**DATA LISTING:**
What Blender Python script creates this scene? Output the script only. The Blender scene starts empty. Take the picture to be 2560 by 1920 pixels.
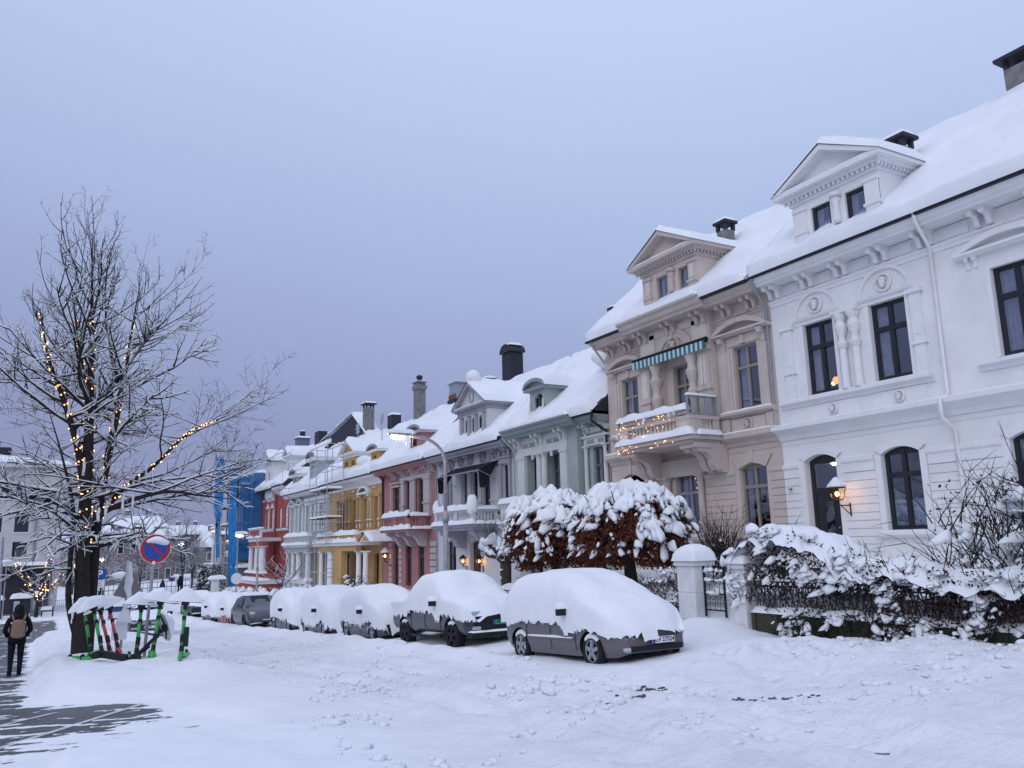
import bpy, bmesh, math, random
import numpy as np
from mathutils import Vector, Matrix, noise

PI = math.pi
random.seed(7)
scene = bpy.context.scene
C = scene.collection

# ------------------------------------------------------------------ camera
YAW, PITCH, ROLL = math.radians(29.4), math.radians(11.037), math.radians(1.387)
fwd = Vector((math.sin(YAW) * math.cos(PITCH), math.cos(YAW) * math.cos(PITCH), math.sin(PITCH)))
rt0 = Vector((math.cos(YAW), -math.sin(YAW), 0))
up0 = rt0.cross(fwd)
rt = math.cos(ROLL) * rt0 - math.sin(ROLL) * up0
up = math.sin(ROLL) * rt0 + math.cos(ROLL) * up0
cam_d = bpy.data.cameras.new('camera')
cam_d.lens = 28.88
cam_d.sensor_width = 36.0
cam_d.clip_end = 3000
cam = bpy.data.objects.new('camera', cam_d)
C.objects.link(cam)
cam.matrix_world = Matrix(((rt.x, up.x, -fwd.x, 0.0), (rt.y, up.y, -fwd.y, 0.0), (rt.z, up.z, -fwd.z, 1.7), (0, 0, 0, 1)))
scene.camera = cam

# ------------------------------------------------------------------ sky: heavy winter cloud at dusk
SUN_EL, SUN_AZ = math.radians(34), math.radians(238)
world = bpy.data.worlds.new('World')
scene.world = world
world.use_nodes = True
nt = world.node_tree
nt.nodes.clear()
wo = nt.nodes.new('ShaderNodeOutputWorld')
tc = nt.nodes.new('ShaderNodeTexCoord')
sep = nt.nodes.new('ShaderNodeSeparateXYZ')
nt.links.new(tc.outputs['Generated'], sep.inputs[0])
ramp = nt.nodes.new('ShaderNodeValToRGB')
ramp.color_ramp.interpolation = 'LINEAR'
els = ramp.color_ramp.elements
els[0].position = 0.0
els[0].color = (0.262, 0.290, 0.485, 1)
els[1].position = 1.0
els[1].color = (0.80, 0.90, 1.20, 1)
for pos, col in ((0.10, (0.290, 0.332, 0.550)), (0.24, (0.362, 0.432, 0.690)), (0.40, (0.452, 0.555, 0.83)), (0.56, (0.56, 0.67, 0.96))):
    e = els.new(pos)
    e.color = (*col, 1)
# soft cloud mottling
nz = nt.nodes.new('ShaderNodeTexNoise')
nz.inputs['Scale'].default_value = 1.7
nz.inputs['Detail'].default_value = 3
nt.links.new(tc.outputs['Generated'], nz.inputs['Vector'])
mz = nt.nodes.new('ShaderNodeMath'); mz.operation = 'MULTIPLY_ADD'
mz.inputs[1].default_value = 0.07
nt.links.new(nz.outputs['Fac'], mz.inputs[0])
nt.links.new(sep.outputs['Z'], mz.inputs[2])
ax = nt.nodes.new('ShaderNodeMath'); ax.operation = 'MULTIPLY_ADD'
ax.inputs[1].default_value = 0.13
nt.links.new(sep.outputs['X'], ax.inputs[0])
nt.links.new(mz.outputs[0], ax.inputs[2])
sb = nt.nodes.new('ShaderNodeMath'); sb.operation = 'SUBTRACT'
sb.inputs[1].default_value = 0.085
nt.links.new(ax.outputs[0], sb.inputs[0])
nt.links.new(sb.outputs[0], ramp.inputs['Fac'])
bg = nt.nodes.new('ShaderNodeBackground')
bg.inputs['Strength'].default_value = 1.0
nt.links.new(ramp.outputs['Color'], bg.inputs['Color'])
sky = nt.nodes.new('ShaderNodeTexSky')
sky.sky_type = 'NISHITA'
sky.sun_disc = False
sky.sun_elevation = SUN_EL
sky.sun_rotation = SUN_AZ
bg2 = nt.nodes.new('ShaderNodeBackground')
bg2.inputs['Strength'].default_value = 0.05
nt.links.new(sky.outputs['Color'], bg2.inputs['Color'])
mx = nt.nodes.new('ShaderNodeMixShader')
mx.inputs[0].default_value = 0.08
nt.links.new(bg.outputs[0], mx.inputs[1])
nt.links.new(bg2.outputs[0], mx.inputs[2])
nt.links.new(mx.outputs[0], wo.inputs['Surface'])

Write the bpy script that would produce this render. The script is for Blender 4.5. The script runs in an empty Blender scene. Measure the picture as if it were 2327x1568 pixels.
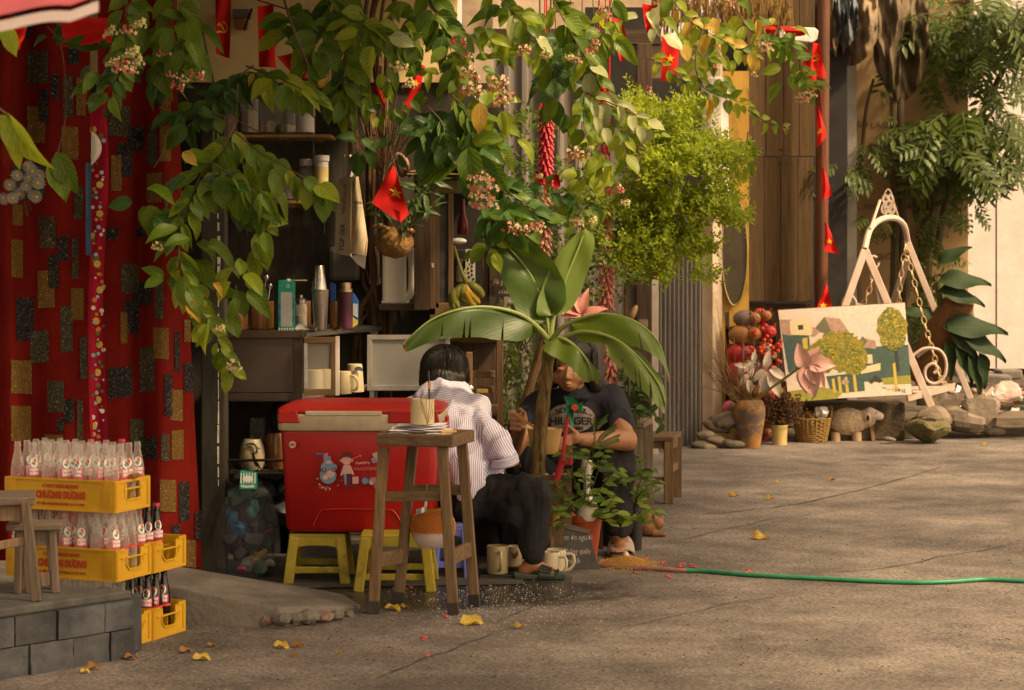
import bpy,math,random
from mathutils import Vector,Matrix,noise
R = math.radians
rnd = random.Random(7)
scene = bpy.context.scene
COL = scene.collection

# ---------------------------------------------------------------- camera,light,exposure
# the layout was measured on a 2327 x 1568 view of the photograph: focal length 4850 of those units,
# eye height 1.5 m,horizon at row 585,no tilt (lens shift),so uprights stay upright
FL,CX,YH,EYE = 4850.0,1163.5,585.0,1.5
cam_d = bpy.data.cameras.new('camera')
cam = bpy.data.objects.new('camera',cam_d)
COL.objects.link(cam)
cam.location = (0,0,EYE)
cam.rotation_euler = (R(90),0,0)
cam_d.sensor_width = 36
cam_d.lens = FL / 2327 * 36
cam_d.shift_y = -(784 - YH) / 2327
cam_d.clip_start = .1
cam_d.clip_end = 400
cam_d.dof.use_dof = True
cam_d.dof.focus_distance = 9.9
cam_d.dof.aperture_fstop = 7.0
scene.camera = cam

SUN_EL,SUN_AZ = R(48),R(62)          # azimuth measured from -Y (behind the camera) towards +X (the right)
wd = bpy.data.worlds.new('World')
scene.world = wd
wd.use_nodes = True
nt = wd.node_tree
bg = nt.nodes['Background']
sky = nt.nodes.new('ShaderNodeTexSky')
sky.sky_type = 'NISHITA'
sky.sun_disc = False
sky.sun_elevation = SUN_EL
sky.sun_rotation = math.pi - SUN_AZ
sky.dust_density = 4.0
bw = nt.nodes.new('ShaderNodeRGBToBW')
tint = nt.nodes.new('ShaderNodeMix'); tint.data_type = 'RGBA'; tint.blend_type = 'MULTIPLY'
tint.inputs[0].default_value = 1.0
tint.inputs[7].default_value = (1.0,.74,.49,1)   # hazy,warm tropical sky and the photo's warm white balance
nt.links.new(sky.outputs[0],bw.inputs[0])
nt.links.new(bw.outputs[0],tint.inputs[6])
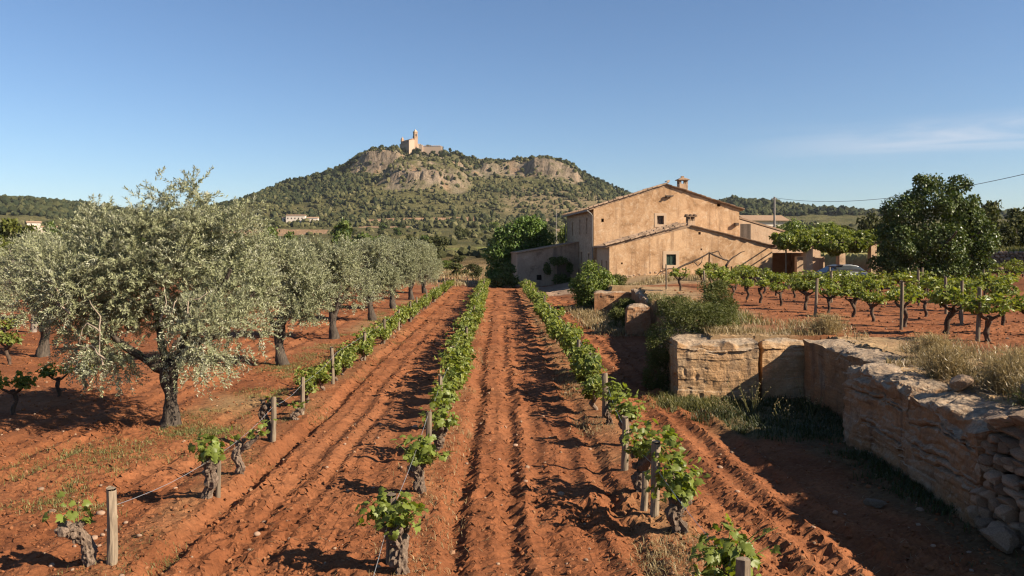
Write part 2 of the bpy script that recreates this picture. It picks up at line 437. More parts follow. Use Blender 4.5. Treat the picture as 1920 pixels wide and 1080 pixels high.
M['shrub_leaf'] = leafmat('shrub_leaf', (0.08, 0.10, 0.028), (0.165, 0.17, 0.052), None, 0.2, 0.03)
M['scrub_leaf'] = leafmat('scrub_leaf', (0.06, 0.072, 0.026), (0.115, 0.115, 0.045), None, 0.15, 0.02, None, 0.3)
M['pine_leaf'] = leafmat('pine_needles', (0.028, 0.044, 0.018), (0.06, 0.075, 0.028), None, 0.1, 0.02, None, 0.3)
M['young_pine_leaf'] = leafmat('yellow_green_needles', (0.085, 0.105, 0.022), (0.145, 0.155, 0.035), None, 0.15, 0.02, None, 0.15)
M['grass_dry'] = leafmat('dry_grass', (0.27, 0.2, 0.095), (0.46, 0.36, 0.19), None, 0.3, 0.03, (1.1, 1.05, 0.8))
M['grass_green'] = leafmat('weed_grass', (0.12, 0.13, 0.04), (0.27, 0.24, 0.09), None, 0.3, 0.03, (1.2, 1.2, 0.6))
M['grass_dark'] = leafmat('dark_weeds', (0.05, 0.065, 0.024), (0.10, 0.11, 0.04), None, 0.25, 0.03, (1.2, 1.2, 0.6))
M['twig'] = simple('dead_twig', (0.20, 0.16, 0.13), (0.34, 0.28, 0.235), 12)
# ------------------------------------------------------------------ the lie of the land
ROWS = {'left': -3.60, 'middle': -0.98, 'right': 1.82}
RY = [0, 60, 100, 150, 220, 300, 400, 500, 600, 700, 800, 1000, 1500, 9000]
RZ = [0, 0, 0.2, 1.0, 2.6, 5, 9, 13, 18, 24, 32, 40, 40, 40]
def rise(y): return np.interp(y, RY, RZ)

def edge(y):
    e = np.interp(y, [0, 4, 8.6, 12.0, 12.6], [6.2, 5.9, 5.5, 5.6, 5.6])
    e = np.where((y > 12.45) & (y < 16.1), 6.35, e)
    e2 = np.interp(y, [16.1, 18, 19, 27.3, 27.4, 30, 37.3, 37.4, 41], [3.95, 3.95, 4.4, 5.2, 4.9, 5.3, 6.2, 4.9, 5.2])
    return np.where(y >= 16.1, e2, e)

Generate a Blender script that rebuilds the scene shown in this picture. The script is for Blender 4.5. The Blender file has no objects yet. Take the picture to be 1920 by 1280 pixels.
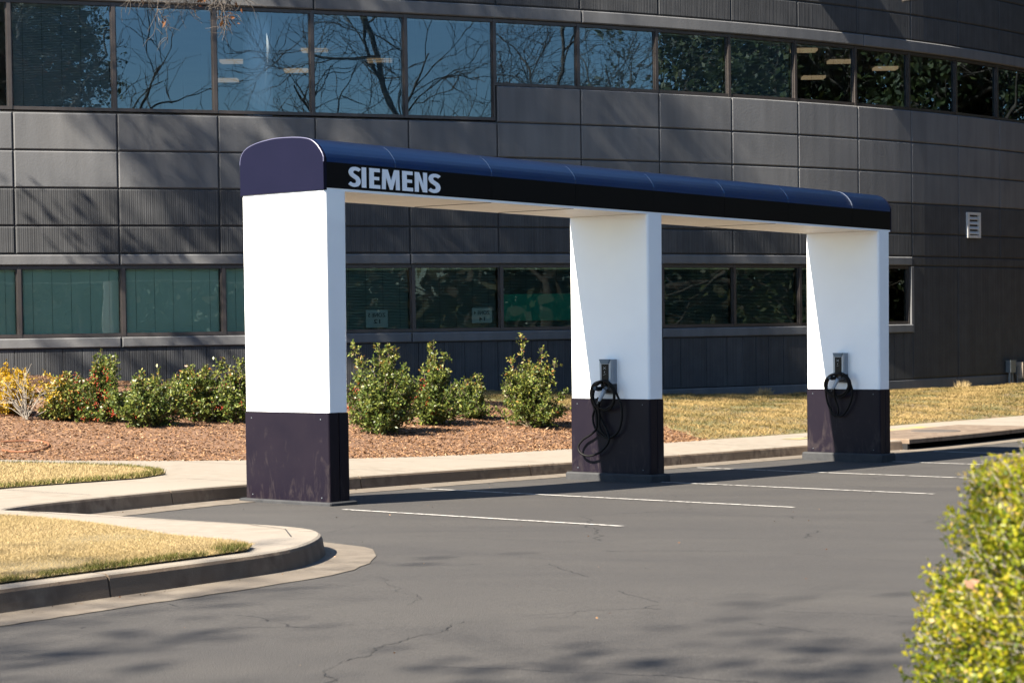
import bpy, bmesh, math, random
import numpy as np
from mathutils import Vector, Matrix
from mathutils.geometry import delaunay_2d_cdt
from mathutils.bvhtree import BVHTree
PI = math.pi
R = random.Random(7)
NR = np.random.RandomState(11)
S = bpy.context.scene
C = S.collection

# ------------------------------------------------------------------ camera
F_PX, PIT, ROLL = 4044.6, -0.036, 0.0136
cam_d = bpy.data.cameras.new('camera')
cam = bpy.data.objects.new('camera', cam_d); C.objects.link(cam)
cam_d.sensor_width = 36.0; cam_d.lens = F_PX / 1920 * 36
cam_d.shift_y = 106.4 / 1920; cam_d.clip_start = 0.1; cam_d.clip_end = 600
cp, sp = math.cos(PIT), math.sin(PIT); cr, sr = math.cos(ROLL), math.sin(ROLL)
ex = Vector((1, 0, 0)); fw = Vector((0, cp, sp)); eu = Vector((0, -sp, cp))
rt = ex * cr - eu * sr; up = ex * sr + eu * cr
M = Matrix((rt, up, -fw)).transposed().to_4x4(); M.translation = (0, 0, 1.7)
cam.matrix_world = M
cam_d.dof.use_dof = True; cam_d.dof.focus_distance = 24.0; cam_d.dof.aperture_fstop = 7.5
S.camera = cam

# ------------------------------------------------------------------ sky, sun, exposure
SUN_B, SUN_E = math.radians(226.0), math.radians(42.0)      # bearing from +Y towards +X, elevation
w = bpy.data.worlds.new('World'); S.world = w; w.use_nodes = True
nt = w.node_tree; bg = nt.nodes['Background']
sk = nt.nodes.new('ShaderNodeTexSky'); sk.sky_type = 'NISHITA'; sk.sun_disc = False
sk.sun_elevation = SUN_E; sk.sun_rotation = SUN_B; sk.air_density = 1.0; sk.dust_density = 0.3; sk.ozone_density = 3.0
mxw = nt.nodes.new('ShaderNodeMixRGB'); mxw.blend_type = 'MULTIPLY'; mxw.inputs[0].default_value = 1; mxw.inputs[2].default_value = (.85, .98, 1.07, 1)
nt.links.new(sk.outputs[0], mxw.inputs[1]); nt.links.new(mxw.outputs[0], bg.inputs[0]); bg.inputs[1].default_value = 0.05
sd = bpy.data.lights.new('sun', 'SUN'); sd.energy = 5.0; sd.angle = math.radians(0.53); sd.color = (1.0, 0.91, 0.775)
sun = bpy.data.objects.new('sun', sd); C.objects.link(sun)
sv = Vector((math.sin(SUN_B) * math.cos(SUN_E), math.cos(SUN_B) * math.cos(SUN_E), math.sin(SUN_E)))
sun.rotation_euler = (-sv).to_track_quat('-Z', 'Y').to_euler(); sun.location = sv * 60
S.view_settings.view_transform = 'Standard'; S.view_settings.look = 'None'
S.view_settings.exposure = 2.3; S.view_settings.gamma = 1.0
S.cycles.max_bounces = 8; S.cycles.transparent_max_bounces = 16

# ------------------------------------------------------------------ helpers
ORIG = {}
def tag(o, label=None, cat=None, group=None, kind=None):
    if label: o['label'] = label
    if cat: o['category'] = cat
    if group: o['group'] = group
    if kind: o['kind'] = kind
    return o
def empty(name, loc, label, cat, group=None):
    o = bpy.data.objects.new(name, None); C.objects.link(o); o.location = loc; o.empty_display_size = .2
    ORIG[o] = Vector(loc); return tag(o, label, cat, group)
def obj(name, verts, faces, mats, parent=None, origin=None, mi=None, smooth=False, uv=None, tint=None):
    """links one mesh object; verts are world coordinates"""
    verts = np.asarray(verts, dtype=np.float64).reshape(-1, 3)
    og = ORIG[parent] if parent is not None else Vector(origin if origin is not None else (0, 0, 0))
    me = bpy.data.meshes.new(name)
    vv = verts - np.array(og)
    if isinstance(faces, np.ndarray):
        k = faces.shape[1]; n = len(faces)
        me.vertices.add(len(vv)); me.vertices.foreach_set('co', vv.astype(np.float32).ravel())
        me.loops.add(n * k); me.loops.foreach_set('vertex_index', faces.astype(np.int32).ravel())
        me.polygons.add(n); me.polygons.foreach_set('loop_start', np.arange(0, n * k, k, dtype=np.int32))
        me.polygons.foreach_set('loop_total', np.full(n, k, dtype=np.int32))
        me.update(calc_edges=True)
    else:
        me.from_pydata([tuple(v) for v in vv], [], [tuple(f) for f in faces])
    if not isinstance(mats, (list, tuple)): mats = [mats]
    for m in mats: me.materials.append(m)
    if mi is not None: me.polygons.foreach_set('material_index', np.asarray(mi, dtype=np.int32))
    if smooth: me.polygons.foreach_set('use_smooth', np.ones(len(me.polygons), dtype=bool))
    if uv is not None:
        ul = me.uv_layers.new(name='UVMap'); li = np.zeros(len(me.loops), dtype=np.int32)
        me.loops.foreach_get('vertex_index', li); ul.data.foreach_set('uv', np.asarray(uv, dtype=np.float32)[li].ravel())
    if tint is not None:
        at = me.attributes.new('tint', 'FLOAT', 'FACE'); at.data.foreach_set('value', np.asarray(tint, dtype=np.float32))
    me.validate(clean_customdata=False); me.update()
    o = bpy.data.objects.new(name, me); C.objects.link(o)
    if parent is not None:
        o.parent = parent
        # all parts share the root's origin
        ORIG[o] = og
    else:
        o.location = og; ORIG[o] = og
    return o
class MB:
    def __init__(s): s.v = []; s.f = []; s.m = []; s.uv = []
    def add(s, vs, fs, m=0, uv=None):
        b = len(s.v); s.v += [tuple(v) for v in vs]; s.f += [tuple(i + b for i in f) for f in fs]; s.m += [m] * len(fs)
        s.uv += list(uv) if uv is not None else [(0, 0)] * len(vs)
    def box(s, P, m=0):      # P: 8 points, bottom ring 0-3, top ring 4-7
        s.add(P, [(3, 2, 1, 0), (4, 5, 6, 7), (0, 1, 5, 4), (1, 2, 6, 5), (2, 3, 7, 6), (3, 0, 4, 7)], m)
    def abox(s, x0, x1, y0, y1, z0, z1, m=0, fn=None):
        P = [(x0, y0, z0), (x1, y0, z0), (x1, y1, z0), (x0, y1, z0), (x0, y0, z1), (x1, y0, z1), (x1, y1, z1), (x0, y1, z1)]
        if fn: P = [fn(*p) for p in P]
        s.box(P, m)
    def tube(s, pts, r, n=6, m=0, cap=True):
        pts = [Vector(p) for p in pts]; rr = r if hasattr(r, '__len__') else [r] * len(pts)
        vs = []; fs = []
        t0 = (pts[1] - pts[0]).normalized(); a = t0.orthogonal().normalized()
        for i, p in enumerate(pts):
            t = (pts[min(i + 1, len(pts) - 1)] - pts[max(i - 1, 0)])
            t = t.normalized() if t.length > 1e-9 else t0
            a = (a - t * a.dot(t)); a = a.normalized() if a.length > 1e-6 else t.orthogonal().normalized()
            b = t.cross(a)
            for k in range(n):
                q = 2 * PI * k / n; vs.append(p + (a * math.cos(q) + b * math.sin(q)) * rr[i])
        for i in range(len(pts) - 1):
            for k in range(n):
                k2 = (k + 1) % n; fs.append((i * n + k, i * n + k2, (i + 1) * n + k2, (i + 1) * n + k))
        if cap: fs.append(tuple(range(n))[::-1]); fs.append(tuple(range((len(pts) - 1) * n, len(pts) * n)))
        s.add(vs, fs, m)
    def build(s, name, mats, parent=None, origin=None, smooth=False, **k):
        return obj(name, s.v, s.f, mats, parent, origin, mi=s.m, smooth=smooth, uv=s.uv, **k)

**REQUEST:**
Reproduce, word for word, every line from the start of the records down to and including the line with "C = scene.collection"; skip the pictures.

**EXPECTED OUTPUT:**
What Blender Python script creates this scene? Output the script only. The Blender scene starts empty. Take the picture to be 2560 by 1920 pixels.
import bpy, bmesh, math, random
import numpy as np
from mathutils import Vector, Matrix, noise

PI = math.pi
random.seed(7)
scene = bpy.context.scene
C = scene.collection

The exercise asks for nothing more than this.